De plus, le prélèvement à la source présente des inconvénients notables pour les contribuables, comme l’absence de prise en compte des réductions et crédits d’impôt dans le montant du prélèvement, ou encore des conditions de recours au taux « neutre » particulièrement dissuasives pour ceux qui souhaiteraient protéger la confidentialité de leurs données personnelles.

Dans un récent article, l’OFCE, l’Observatoire français des conjonctures économiques, aboutit d’ailleurs à une conclusion similaire à celle que j’avais formulée à l’automne dernier : le prélèvement à la source présente peu d’avantages et beaucoup d’inconvénients.

L’étude commandée par la délégation aux entreprises du Sénat qui nous a été présentée récemment confirme, quant à elle, les coûts d’adaptation élevés inhérents à la collecte de la retenue à la source par les entreprises. Au total, ce coût est estimé à 1, 2 milliard d’euros, dont les trois quarts pèseraient sur les très petites entreprises.

Dans cet article 9, le Gouvernement justifie le report d’un an par la nécessité d’« assurer un meilleur accompagnement dans la mise en œuvre de la réforme » et d’approfondir les travaux de préparation. Il faut croire que tout n’était pas si prêt !

Cette proposition, qui n’est guère surprenante compte tenu de la précipitation avec laquelle cette réforme a été adoptée et du calendrier de mise en œuvre particulièrement serré fixé par le précédent gouvernement, est donc tout à fait acceptable.

En dépit des efforts importants fournis par les services de la direction générale des finances publiques, la fiabilité du dispositif est encore incertaine.
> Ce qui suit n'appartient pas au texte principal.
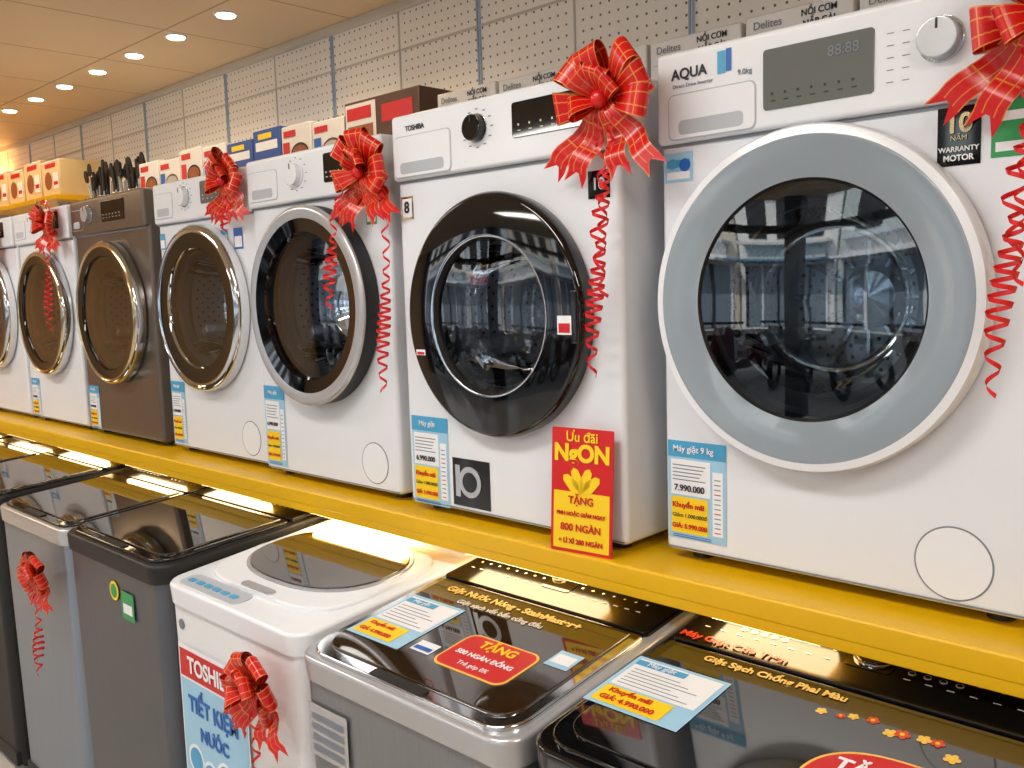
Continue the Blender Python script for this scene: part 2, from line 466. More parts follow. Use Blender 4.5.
def display(e, x0, z0, x1, z1, mt=BLACK, y=-.014, icons=ICON, n=6):
    m = MB(); Mx = Matrix.Translation((0, y, 0)) @ FRONT
    m.prism(rrect(x0, z0, x1, z1, .006), 0, .0025, mt, Mx, bev=.001)
    w = x1-x0
    rs = [(x0+w*(.08+.86*i/n), z0+.012, x0+w*(.08+.86*i/n)+.008, z0+.014, icons, 5) for i in range(n)]
    rs += [(x0+w*(.08+.86*i/n), z0+.022, x0+w*(.08+.86*i/n)+.004, z0+.026, icons, 5) for i in range(n)]
    m.rects(rs, Mx); m.obj('display', e)

def knob(e, x, z, r, ring=CHROME, cap=SILVER, y=-.014, ticks=True):
    m = MB(); Mx = Matrix.Translation((0, y, 0)) @ FRONT
    m.cyl(r*1.12, 0, .003, ring, x, z, 48, Mx, .001); m.cyl(r, .003, .02, cap, x, z, 48, Mx, .003)
    m.box(x-.0015, z+r*.4, .02, x+.0015, z+r*.9, .021, INK, M=Mx)
    if ticks:
        rs = []
        for k in range(12):
            a = 2*math.pi*k/12
            tx, tz = x+math.cos(a)*r*1.6, z+math.sin(a)*r*1.45
            rs.append((tx-.004, tz-.0012, tx+.004, tz+.0012, INKG, 1))
        m.rects(rs, Mx)
    m.obj('program_knob', e)

def sticker(e, x0, z0, x1, z1, cols, y=-.001, name='sticker'):
    m = MB(); Mx = Matrix.Translation((0, y, 0)) @ FRONT
    rs = [(x0, z0, x1, z1, cols[0], 0)]
    w, h = x1-x0, z1-z0
    for i, c in enumerate(cols[1:]):
        k = len(cols)-1
        rs.append((x0+.1*w, z0+h*(.1+.8*i/k), x1-.1*w, z0+h*(.1+.8*i/k)+h*.5/k, c, 1))
    m.rects(rs, Mx); m.obj(name, e, smooth=False, recalc=False)

def flap(e, x, z, r):
    m = MB(); m.lathe([(r+.0012, 0), (r+.0012, -.0008), (r-.0012, -.0008), (r-.0012, 0)], [SEAM]*3, x, z, 64)
    m.cyl(r-.0012, -.001, .0012, WHITE2, x, z, 64, FRONT)
    m.obj('filter_flap', e)

# --- machine 1 (nearest)
e1, w = front_loader(-.936, -.335, 1.37, .888, 'white', dx=-.018, dz=.465, R=.268, ph=.152)
drawer(e1, -.272, .742, -.11, .815)
display(e1, -.0955, .765, .080, .858, DISP, icons=INK, n=7)
text('88:88', e1, (.035, -.0175, .835), .022, INKG)
knob(e1, .172, .822, .028, CHROME, SILVER, ticks=False)
m = MB(); rs = []
for i in range(5):
    for j in range(2):
        rs.append((.098+.022*j, .775+.017*i, .108+.022*j, .7762+.017*i, INKG, 1))
for i in range(5): rs.append((.215, .775+.017*i, .240, .7762+.017*i, INKG, 1))
m.rects(rs, Matrix.Translation((0, -.0142, 0)) @ FRONT); m.obj('panel_print', e1, smooth=False, recalc=False)
text('AQUA', e1, (-.232, -.0155, .848), .024, INK, bold=.0005)
text('Direct Drive Inverter', e1, (-.225, -.0155, .829), .009, INKG)
text('9.0kg', e1, (-.128, -.0155, .832), .012, INKG)
m = MB(); m.rects([(-.178, .836, -.163, .872, TEAL, 1), (-.162, .838, -.152, .874, BLUE, 1)],
                  Matrix.Translation((0, -.0142, 0)) @ FRONT); m.obj('brand_mark', e1, smooth=False, recalc=False)
sticker(e1, -.293, .672, -.235, .722, [CYAN, PAPER, TEAL])
m = MB(); Mx = Matrix.Translation((0, -.002, 0)) @ FRONT
m.prism(circ(-.250, .700, .011, 20), 0, .0006, BLUE, Mx); m.prism(circ(-.275, .703, .009, 20), 0, .0006, TEAL, Mx); m.obj('sticker_print', e1, smooth=False)
sticker(e1, .165, .650, .222, .730, [BLACK])
text('10', e1, (.194, -.0035, .706), .036, GOLD, bold=.001)
text('NĂM', e1, (.194, -.0035, .687), .010, GOLD)
text('WARRANTY', e1, (.194, -.0035, .672), .0095, PAPER, bold=.0002); text('MOTOR', e1, (.194, -.0035, .660), .011, PAPER, bold=.0003)
sticker(e1, .235, .655, .292, .730, [GREEN, PAPER, GREEN, PAPER])
price_label(e1, -.233, .130, .118, .178, title='Máy giặt 9 kg', price='7.990.000')
flap(e1, .198, .082, .054)

# --- machine 2
e2, w = front_loader(-1.61, -.995, 1.33, .878, 'black', dx=0, dz=.443, R=.247, ph=.14)
drawer(e2, -.295, .745, -.115, .83)
display(e2, .0625, .785, .262, .852, BLACK)
knob(e2, -.035, .818, .026, CHROME, BLACK)
text('TOSHIBA', e2, (-.225, -.0155, .846), .015, INK, bold=.0003)
sticker(e2, -.296, .655, -.256, .705, [GOLD])
m = MB(); m.rects([(-.292, .66, -.26, .70, PAPER, 1)], Matrix.Translation((0, -.001, 0)) @ FRONT); m.obj('sticker_field', e2, smooth=False, recalc=False)
text('8', e2, (-.276, -.003, .68), .034, INK, bold=.001)
sticker(e2, .235, .655, .285, .705, [BLACK])
text('10', e2, (.26, -.003, .68), .03, PAPER, bold=.0006)
sticker(e2, .190, .41, .224, .445, [PAPER, RED], y=-.0445)
sticker(e2, -.214, .36, -.185, .372, [PAPER, RED], y=-.0445)
price_label(e2, -.232, .118, .12, .20)
sticker(e2, -.160, .03, -.045, .135, [BLACK])
m = MB(); Mx = Matrix.Translation((0, -.002, 0)) @ FRONT
m.cyl(.034, 0, .001, STEELP, -.105, .085, 32, Mx); m.cyl(.022, .001, .002, BLACK, -.105, .085, 32, Mx); m.rects([(-.15, .05, -.135, .12, STEELP, 1)], Mx); m.obj('feature_sticker_drum', e2)
flap(e2, .21, .085, .052)

# --- machine 3
e3, w = front_loader(-2.25, -1.665, 1.345, .855, 'silver', dx=0, dz=.467, R=.25, ph=.125)
drawer(e3, -.28, .745, -.14, .82)
knob(e3, -.05, .798, .028, WHITE2, WHITE2)
display(e3, .07, .765, .19, .835, BLACK)
sticker(e3, .21, .655, .25, .72, [GREEN, PAPER, GREEN])
price_label(e3, -.235, .14, .10, .22)
flap(e3, .2, .085, .05)

# --- machine 4
e4, w = front_loader(-2.86, -2.275, 1.37, .853, 'chrome', dx=-.01, dz=.463, R=.25, ph=.125)
drawer(e4, -.28, .745, -.16, .82)
knob(e4, -.08, .80, .028, CHROME, WHITE2)
display(e4, .02, .77, .20, .835, DISP)
sticker(e4, .17, .63, .22, .69, [BLUE, PAPER]); sticker(e4, .10, .65, .14, .69, [TEAL, PAPER])
text('10', e4, (.195, -.003, .655), .03, PAPER, bold=.0006)
sticker(e4, -.285, .65, -.25, .70, [TEAL, PAPER])
price_label(e4, -.235, .13, .09, .2); flap(e4, .2, .085, .05)

# --- machine 5 (graphite)
e5, w = front_loader(-3.53, -2.93, 1.37, .856, 'gold', body=DKGREY, dx=0, dz=.45, R=.25, ph=.125, plastic=DKGREY)
knob(e5, -.13, .80, .028, CHROME, SILVER); display(e5, -.02, .765, .16, .835, BLACK)
drawer(e5, -.285, .75, -.19, .82, plastic=DKGREY)
price_label(e5, -.24, .1, .09, .16)

# --- machine 6, 7
e6, w = front_loader(-4.13, -3.56, 1.37, .853, 'gold', dx=0, dz=.45, R=.245, ph=.125)
drawer(e6, -.27, .75, -.15, .82); knob(e6, -.06, .80, .028, CHROME, WHITE2); display(e6, .04, .77, .2, .835, BLACK)
price_label(e6, -.22, .1, .09, .16)
e7, w = front_loader(-4.74, -4.16, 1.37, .853, 'chrome', dx=0, dz=.455, R=.245, ph=.125)
drawer(e7, -.27, .75, -.15, .82); knob(e7, -.06, .80, .028, CHROME, WHITE2); display(e7, .04, .77, .2, .835, BLACK)
price_label(e7, -.22, .1, .09, .16)

# ------------------------------------------------------------------ gift bows
def bow(loc, s=1.0, curl=.35, curlx=-.01, seed=1, name='gift_bow', curls=1, rotz=0, out=.0):
    rnd = random.Random(seed)
    vs = []; fs = []; uvs = []
    def strip(P, S, W, vl):
        o = len(vs); k = len(P)
        for i in range(k):
            h = S[i]*(W[i]/2); vs.append(P[i]-h); vs.append(P[i]+h)
        for i in range(k-1):
            a = o+2*i; fs.append((a, a+1, a+3, a+2))
            v0, v1 = vl*i/(k-1), vl*(i+1)/(k-1)
            uvs.extend([(0, v0), (1, v0), (1, v1), (0, v1)])
    wid = .052*s
    def loop(ang, L, tilt, y0, fat=1.0):
        d = Vector((math.cos(ang), -tilt, math.sin(ang))).normalized()
        sd = Vector((-math.sin(ang), rnd.uniform(-.5, .5), math.cos(ang))).normalized()
        up = d.cross(sd).normalized()
        if up.y > 0: up = -up
        P = []; S = []; W = []
        for i in range(19):
            t = i/18
            p = d*(L*math.sin(math.pi*t)**.85) + up*(.30*L*(math.sin(2*math.pi*t)*.55+.55*math.sin(math.pi*t)))
            P.append(p+Vector((0, y0, 0))); S.append(sd); W.append(wid*fat*(.22+.85*math.sin(math.pi*t)**.7))
        strip(P, S, W, 3)
    for a in (8, 50, 100, 140, 182, -20):
        loop(math.radians(a+rnd.uniform(-9, 9)), s*rnd.uniform(.092, .112), .18, 0, 1.05)
    for a in (35, 75, 125, 205):
        loop(math.radians(a+rnd.uniform(-8, 8)), s*rnd.uniform(.062, .075), .7, -.014*s, .9)
    for a, L in ((-48, .15), (-72, .12), (-118, .135), (-142, .15)):
        a = math.radians(a+rnd.uniform(-5, 5)); d = Vector((math.cos(a), 0, math.sin(a)))
        sd = Vector((-math.sin(a), .3, math.cos(a))).normalized()
        P = [d*(s*L*i/10)+Vector((0, -.01*s-.012*s*math.sin(i*.9), 0)) for i in range(11)]
        W = [wid*(.25+.5*min(1, i/5)) for i in range(11)]
        strip(P, [sd]*11, W, 3)
        a0, a1 = vs[-2].copy(), vs[-1].copy(); mid = (a0+a1)/2
        b = len(vs); vs.extend([a0+d*.024*s, a1+d*.024*s, mid-d*.004*s])
        fs.append((b-2, b+2, b)); uvs.extend([(.3, 0.5), (.5, .5), (.3, .6)])
        fs.append((b-1, b+1, b+2)); uvs.extend([(.6, .5), (.6, .6), (.5, .5)])
    bm = bmesh.new(); bmesh.ops.create_uvsphere(bm, u_segments=12, v_segments=8, radius=.017*s)
    o = len(vs)
    for v in bm.verts: vs.append(Vector((v.co.x, v.co.y*.8-.03*s, v.co.z)))
    bm.verts.index_update()
    for f in bm.faces:
        fs.append(tuple(o+v.index for v in f.verts)); uvs.extend([(.4, .5)]*len(f.verts))
    bm.free()
    nk = len(fs)
    for c in range(curls):
        L = curl*(1-.3*c); N = int(L/.002); P = []; S = []; W = []
        ph = rnd.uniform(0, 6); an = ph
        for i in range(N):
            t = i/(N-1); z = -t*L
            r = (.002+.010*min(1, t*2.5))*(1+.35*math.sin(t*11+c))
            an += 2*math.pi*(L/N)/(.034+.016*math.sin(t*7+c*2))
            P.append(Vector((curlx+c*.02+.016*math.sin(t*5+c)+r*math.cos(an), -.017-out*min(1, t*3)+r*math.sin(an), z)))
            S.append(Vector((.35*math.cos(an), 0, 1)).normalized()); W.append(.0065)
        strip(P, S, W, 8)
    me = bpy.data.meshes.new(name); me.from_pydata(vs, [], fs)
    me.materials.append(RIB); me.materials.append(RIBN)
    for i, p in enumerate(me.polygons): p.use_smooth = True; p.material_index = 1 if i >= nk else 0
    ul = me.uv_layers.new(name='UVMap')
    for i, uvv in enumerate(uvs): ul.data[i].uv = uvv
    me.update()
    o = bpy.data.objects.new(name, me); COL.objects.link(o); o.location = loc; o.rotation_euler = (0, 0, rotz)
    return o

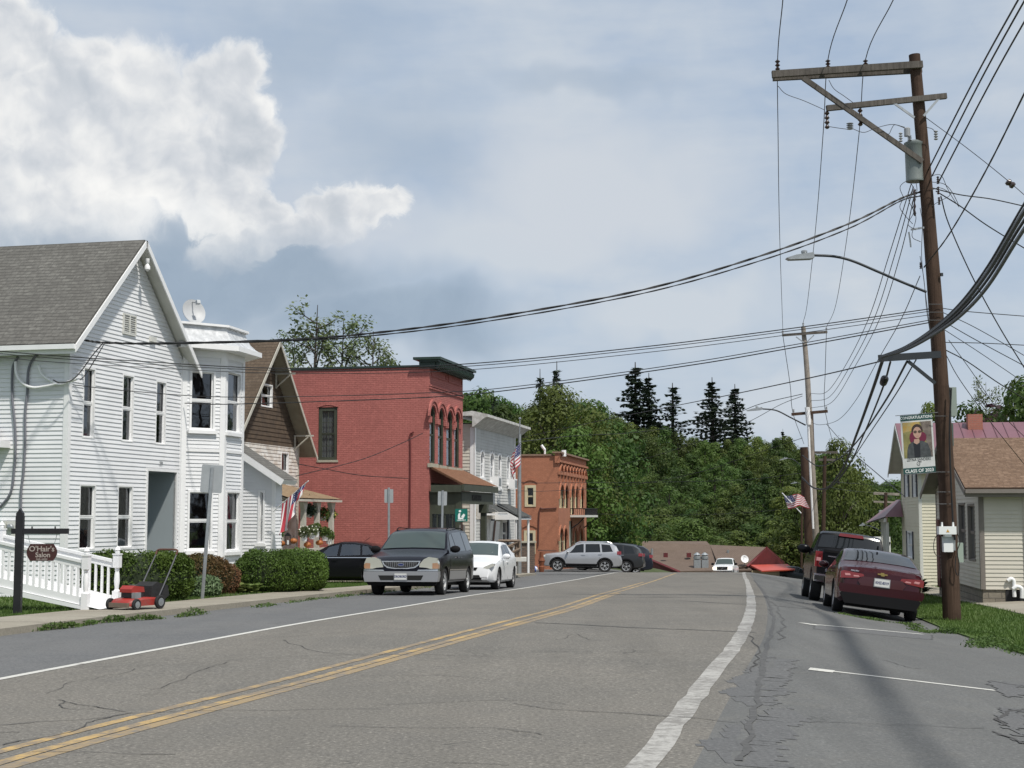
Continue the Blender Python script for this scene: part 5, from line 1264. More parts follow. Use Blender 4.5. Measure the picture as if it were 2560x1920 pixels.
# wooden access ramp at the false-front building
b0 = at(1265, 1410, 66); b0.z = gz(b0.x, b0.y); M_wood = mat('weathered_wood', (.22, .17, .125), .85, var=.4, vs=6, c2=(.14, .10, .08)); rw = empty('wooden_ramp_railing', tuple(b0), 'weathered brown wooden ramp and stair railing before the pale building', 'railing')
def tw(p0, p1, w_, nm): 
    g = MB(); g.tube([p0, p1], w_, 4); return g.build(nm, M_wood, rw)
for u, v0, v1 in ((1263, 1371, 1418), (1278, 1366, 1416), (1290, 1358, 1415), (1298, 1351, 1395), (1243, 1349, 1375)): tw(at(u, v0, 66), at(u, v1, 66), .07, 'post')
for a, c in (((1246, 1352), (1299, 1352)), ((1246, 1366), (1285, 1366)), ((1263, 1371), (1297, 1354)), ((1262, 1390), (1300, 1372)), ((1262, 1406), (1302, 1393))): tw(at(*a, 65.9), at(*c, 65.9), .06, 'rail')
g = MB(); g.box(Fr(at(1302, 1400, 66), (1, 0, 0), (0, 1, 0)), -.4, .25, -.5, .5, -.05, .12); g.build('step', M_soffit, rw)
# stone gate pillar + iron fence by orange building
b0 = at(1322, 1412, 80); b0.z = gz(b0.x, b0.y)-.1; sp = empty('stone_pillar', tuple(b0), 'square brown stone pillar with flat cap before the orange building', 'pillar'); Fs_ = Fr(b0, (1, 0, 0), (0, 1, 0)); hz_ = at(1322, 1357, 80).z-b0.z
g = MB(); g.box(Fs_, -.40, .32, -.4, .4, 0, hz_); g.build('pillar_body', brick('stone_courses', (.13, .09, .07), (.20, .14, .105), (.09, .08, .07), .3, .1, .02, .03), sp)
g = MB(); g.box(Fs_, -.48, .40, -.48, .48, hz_, hz_+.09); g.build('cap', M_sillst, sp)
g = MB(); a, c = at(1345, 1376, 84), at(1392, 1377, 88); Ff = Fr(a, (c-a).normalized(), Vector((0, 1, 0))); L = (c-a).length
g.box(Ff, 0, L, -.01, .01, -.03, .02); g.box(Ff, 0, L, -.01, .01, -.75, -.71)
for i in range(int(L/.14)): g.box(Ff, i*.14, i*.14+.02, -.012, .012, -.85, .06)
tag(g.build('iron_fence', mat('rusty_iron', (.07, .035, .025), .8)), 'rusty iron picket fence between stone pillar and silver car', 'fence')
# barrel planter and beach ball toys
b0 = at(1354, 1410, 82); b0.z = gz(b0.x, b0.y); bp_ = empty('rusty_planter', tuple(b0), 'rusty orange pot planter stack standing beside the silver car bonnet', 'planter')
g = MB(); g.lathe(Fr(b0, (1, 0, 0), (0, 1, 0)), [(.13, 0), (.16, .3), (.12, .35), (.18, .6), (.2, .62), (.12, .8), (.1, 1.1)], 12); g.build('pot', mat('rust_orange', (.22, .07, .03), .8, var=.4), bp_)
b0 = at(1337, 1408, 82); b0.z = gz(b0.x, b0.y)+.17
g = MB(); Fx = Fr(b0, (1, 0, 0), Vector((0, .8, .6))); Fx.z = Vector((0, -.6, .8))
P = [[Fx.p(.17*math.sin(a)*math.cos(t), .17*math.sin(a)*math.sin(t), .17*math.cos(a)) for t in [2*math.pi*j/12 for j in range(13)]] for a in [math.pi*i/8 for i in range(9)]]
g.grid(P); 
for fi in range(len(g.f)): g.mi[fi] = (fi % 12)//2 % 4
tag(g.build('beach_ball', [mat('ball_blue', (.12, .18, .5), .5), mat('ball_white', (.7, .7, .7), .5), mat('ball_pink', (.6, .2, .3), .5), mat('ball_yellow', (.7, .6, .15), .5)]), 'striped beach ball on the grass by the stone pillar', 'ball')
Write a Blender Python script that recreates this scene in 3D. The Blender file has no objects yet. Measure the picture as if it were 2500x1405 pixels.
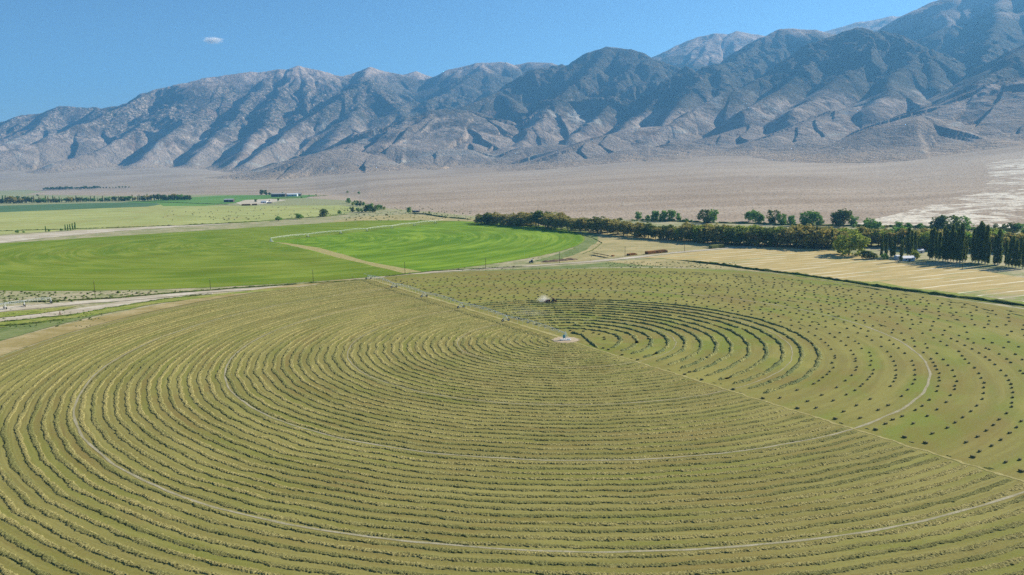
import bpy, bmesh, math, random
import numpy as np
from mathutils import Vector, Matrix

# ------------------------------------------------------------------ camera
SC = bpy.context.scene
COL = SC.collection
H = 90.0
F, PITCH, ROLL = 1860.34, math.radians(8.7827), math.radians(-1.01723)
cp, sp, cr, sr = math.cos(PITCH), math.sin(PITCH), math.cos(ROLL), math.sin(ROLL)
RIGHT = Vector((1, 0, 0)); FWD = Vector((0, cp, -sp)); UP = Vector((0, sp, cp))
cam_d = bpy.data.cameras.new('camera'); cam = bpy.data.objects.new('camera', cam_d); COL.objects.link(cam)
X = cr * RIGHT + sr * UP; Y = -sr * RIGHT + cr * UP; Z = -FWD
M = Matrix((X, Y, Z)).transposed().to_4x4(); M.translation = Vector((0, 0, H))
cam.matrix_world = M
cam_d.sensor_width = 36; cam_d.lens = 36 * F / 2500; cam_d.clip_start = 1; cam_d.clip_end = 120000
SC.camera = cam

# ------------------------------------------------------------------ light
SUN_AZ, SUN_EL = 28.0, 30.0          # degrees, azimuth counted from +x towards +y
W = bpy.data.worlds.new("World"); SC.world = W; W.use_nodes = True
wn = W.node_tree; wn.nodes.clear()
sky = wn.nodes.new('ShaderNodeTexSky'); sky.sky_type = 'NISHITA'; sky.sun_disc = False
sky.sun_elevation = math.radians(SUN_EL); sky.sun_rotation = math.radians(90 - SUN_AZ)
sky.altitude = 1400; sky.air_density = 1.35; sky.dust_density = 0.12; sky.ozone_density = 8.5
bg = wn.nodes.new('ShaderNodeBackground'); bg.inputs[1].default_value = 0.054
wo = wn.nodes.new('ShaderNodeOutputWorld')
wn.links.new(sky.outputs[0], bg.inputs[0]); wn.links.new(bg.outputs[0], wo.inputs[0])
sd = bpy.data.lights.new('sun', 'SUN'); so = bpy.data.objects.new('sun', sd); COL.objects.link(so)
sd.energy = 5.0; sd.angle = math.radians(0.5); sd.color = (1.0, 0.90, 0.74)
ea, ee = math.radians(SUN_AZ), math.radians(SUN_EL)
SUN = Vector((math.cos(ee) * math.cos(ea), math.cos(ee) * math.sin(ea), math.sin(ee)))
so.rotation_euler = (-SUN).to_track_quat('-Z', 'Y').to_euler()
so.location = (0, 0, 4000)
SC.view_settings.view_transform = 'Standard'; SC.view_settings.look = 'None'
SC.view_settings.exposure = 0.97; SC.view_settings.gamma = 1; SC.view_settings.use_curve_mapping = False
SC.cycles.use_denoising = False
SC.cycles.max_bounces = 5; SC.cycles.volume_bounces = 1; SC.cycles.transparent_max_bounces = 12
SC.cycles.volume_step_rate = 4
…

En complément de l’expérimentation qui sera menée cet été avec les entreprises et les collectivités territoriales volontaires, qui ne sont d’ailleurs pas très nombreuses, le Gouvernement propose ainsi de réaliser un audit concernant la « robustesse » de la réforme et la charge induite pour les tiers collecteurs.

Il eût certainement été préférable de faire figurer cette mesure de report dans un autre texte que le présent projet de loi d’habilitation, qui renvoie à un tout autre débat que celui du prélèvement à la source.

Toutefois, une intervention rapide est sans doute nécessaire pour clarifier le traitement des revenus perçus par les contribuables en 2017 et éviter que leur taux de retenue à la source ne soit transmis aux employeurs à l’automne prochain.

Dans l’attente des résultats de l’expérimentation et de l’audit mené par le Gouvernement, il serait prématuré de supprimer le prélèvement à la source. Pour autant, je souhaite non pas, et c’est d’ailleurs la position très majoritaire de la commission des finances, que nous en restions au statu quo, mais que nous recherchions d’autres moyens d’améliorer la contemporanéité de l’impôt sur le revenu, autrement dit, de ne pas solliciter de tiers collecteurs.

C’est dans cet esprit que j’ai proposé à l’automne dernier une solution de compromis : le prélèvement mensualisé et contemporain, c'est-à-dire sur la base des revenus présents, de l’impôt sur le revenu. Ce dispositif reposerait sur un système d’acomptes, dont le montant pourrait être modulé à tout moment par le contribuable en cas de variation des revenus ou de modification de sa situation familiale.

C’est tout le sens de l’amendement que nous avons adopté et dont l’objet est d’enrichir le contenu du rapport qui devra être remis par le Gouvernement au Parlement avant le 30 septembre prochain. Nous pourrons ainsi disposer de toutes les informations utiles avant de statuer sur l’avenir du prélèvement à la source.

Remettons donc le débat de fond, et réjouissons-nous de ce report en espérant qu’une autre solution puisse être trouvée que celle qui avait été retenue dans la loi de finances pour 2017.